» Goal of the exercise:
Leave out the pictures and repeat the data exactly.
-------- Given data
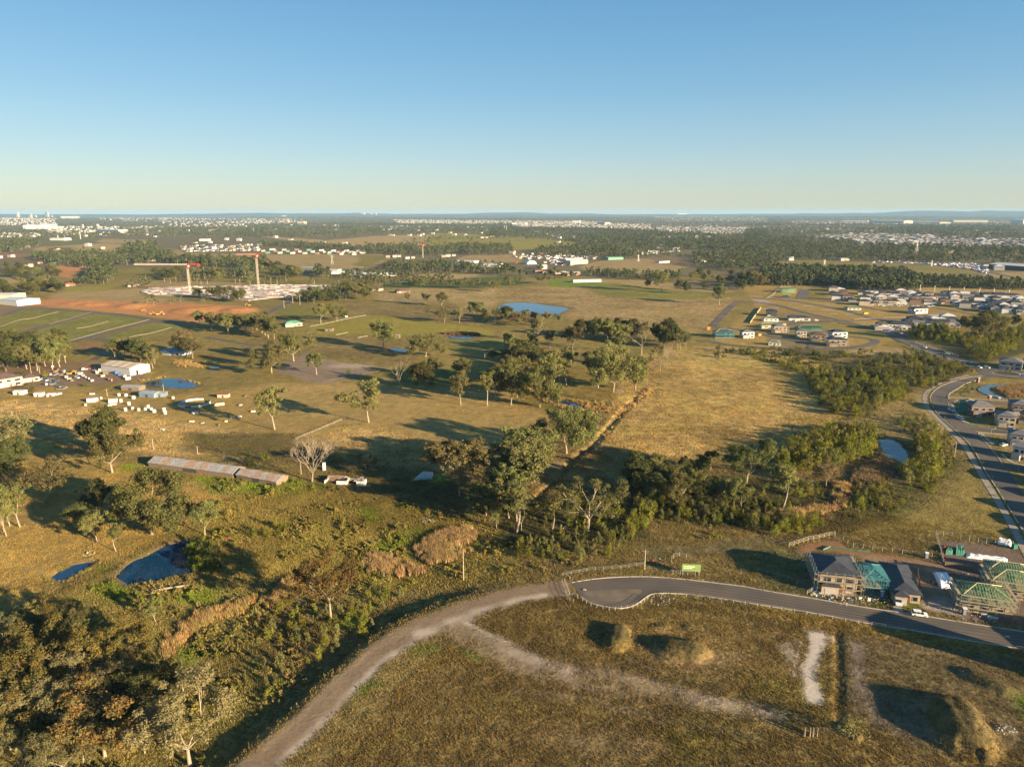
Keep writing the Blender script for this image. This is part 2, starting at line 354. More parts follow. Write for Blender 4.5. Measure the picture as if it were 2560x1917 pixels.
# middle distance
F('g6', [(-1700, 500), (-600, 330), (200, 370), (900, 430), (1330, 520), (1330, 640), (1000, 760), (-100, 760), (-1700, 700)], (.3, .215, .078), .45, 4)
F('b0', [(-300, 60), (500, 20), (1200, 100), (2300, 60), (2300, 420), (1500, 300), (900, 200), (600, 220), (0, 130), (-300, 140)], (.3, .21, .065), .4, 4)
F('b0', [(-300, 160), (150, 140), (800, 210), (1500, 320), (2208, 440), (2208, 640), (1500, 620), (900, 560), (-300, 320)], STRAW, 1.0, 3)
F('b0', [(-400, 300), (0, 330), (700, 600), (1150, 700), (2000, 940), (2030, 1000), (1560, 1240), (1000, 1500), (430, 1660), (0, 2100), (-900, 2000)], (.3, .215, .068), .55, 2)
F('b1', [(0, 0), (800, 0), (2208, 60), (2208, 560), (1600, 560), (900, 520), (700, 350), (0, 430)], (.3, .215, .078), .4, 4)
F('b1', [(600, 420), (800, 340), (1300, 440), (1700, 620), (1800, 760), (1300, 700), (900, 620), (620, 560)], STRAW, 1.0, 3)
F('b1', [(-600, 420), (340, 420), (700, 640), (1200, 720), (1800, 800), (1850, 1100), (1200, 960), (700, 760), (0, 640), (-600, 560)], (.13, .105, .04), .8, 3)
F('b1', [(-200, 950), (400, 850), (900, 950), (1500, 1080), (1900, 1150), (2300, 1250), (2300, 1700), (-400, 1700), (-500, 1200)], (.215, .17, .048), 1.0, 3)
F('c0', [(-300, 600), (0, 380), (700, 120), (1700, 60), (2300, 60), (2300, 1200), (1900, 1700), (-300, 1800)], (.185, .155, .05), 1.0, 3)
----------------
» Complete output:
Keep writing the Blender script for this image. This is part 2, starting at line 354. More parts follow. Write for Blender 4.5. Measure the picture as if it were 2560x1917 pixels.
# middle distance
F('g6', [(-1700, 500), (-600, 330), (200, 370), (900, 430), (1330, 520), (1330, 640), (1000, 760), (-100, 760), (-1700, 700)], (.3, .215, .078), .45, 4)
F('b0', [(-300, 60), (500, 20), (1200, 100), (2300, 60), (2300, 420), (1500, 300), (900, 200), (600, 220), (0, 130), (-300, 140)], (.3, .21, .065), .4, 4)
F('b0', [(-300, 160), (150, 140), (800, 210), (1500, 320), (2208, 440), (2208, 640), (1500, 620), (900, 560), (-300, 320)], STRAW, 1.0, 3)
F('b0', [(-400, 300), (0, 330), (700, 600), (1150, 700), (2000, 940), (2030, 1000), (1560, 1240), (1000, 1500), (430, 1660), (0, 2100), (-900, 2000)], (.3, .215, .068), .55, 2)
F('b1', [(0, 0), (800, 0), (2208, 60), (2208, 560), (1600, 560), (900, 520), (700, 350), (0, 430)], (.3, .215, .078), .4, 4)
F('b1', [(600, 420), (800, 340), (1300, 440), (1700, 620), (1800, 760), (1300, 700), (900, 620), (620, 560)], STRAW, 1.0, 3)
F('b1', [(-600, 420), (340, 420), (700, 640), (1200, 720), (1800, 800), (1850, 1100), (1200, 960), (700, 760), (0, 640), (-600, 560)], (.13, .105, .04), .8, 3)
F('b1', [(-200, 950), (400, 850), (900, 950), (1500, 1080), (1900, 1150), (2300, 1250), (2300, 1700), (-400, 1700), (-500, 1200)], (.215, .17, .048), 1.0, 3)
F('c0', [(-300, 600), (0, 380), (700, 120), (1700, 60), (2300, 60), (2300, 1200), (1900, 1700), (-300, 1800)], (.185, .155, .05), 1.0, 3)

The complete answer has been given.